Compatibility, backwards and forwards, is a major consideration for most 
users.  Crashes are an inconvenience at best, not a mission-critical 
disaster.  For most people, the crash means the you have to reboot and 
re-establish your dialup connection to finish reading your e-mail.  Your 
download was interrupted?  It sucks, but nobody has lost anything because 
of it.  For many of you, a crash on the wrong system could mean thousands 
of dollars in lost productivity, the loss of your job, or even a ruined 
career.  Trust all that to Windows?  Hell no.  But for casual web-browsing 
and playing MP3s, it's the bomb.

I don't envy Microsoft for having to maintain the legacy that it 
does.  Believe me, there's a reason that every version of Windows to date 
will still run the same DOS software that existed nearly 20 years ago.  And 
it ain't because anybody thinks that software had such high technical 
merit.  Once you've got customers on your team, you can't change the game 
on them mid-stream or you run the risk of losing them.  Even the 
FreeBSD/Linux developers realize this.  Hell, people on this list don't 
even want the kernel *interfaces* to change because they're busy doing 
things in the source code.  But they don't want the innovations to stop 
either.  Maintaining the balance between the two is hard, especially if 
you've got hundreds of millions of customers to whom you're beholden.

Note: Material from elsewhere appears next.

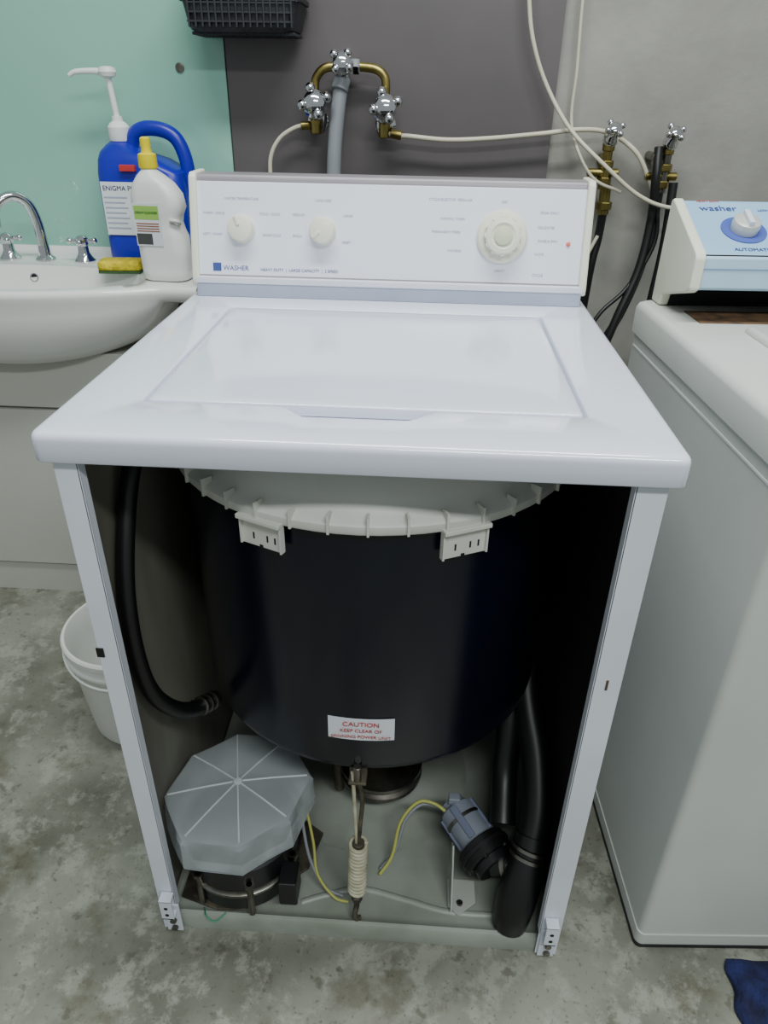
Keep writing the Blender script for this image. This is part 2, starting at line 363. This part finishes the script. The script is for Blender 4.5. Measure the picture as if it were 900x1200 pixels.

I've often said that technologically superior products are doomed to fail 
in the marketplace because they tend to rely on their superior technology 
as incentive for people to buy them.  I think OS/2 is a prime example of 
this.  While IBM was busy telling people how many wonderful technical 
features they had implemented, Microsoft was out getting hardware vendors 
and developers on their team.  The applications and the customers followed 
naturally.  Even IBM's own divisions wouldn't pre-load OS/2 on their PCs 
after Windows really picked up steam.

I do training on Windows computers.  And my students are always very 
interested when I tell them about the wonderful things UNIX can do, things 
that it has done for decades that Windows is only now starting to do.  And 
it never fails to impress them.  But when it's all over and they're ready 
to play a game or download a new streaming media player, those technical 
considerations all crumble to naught in the face of compatibility.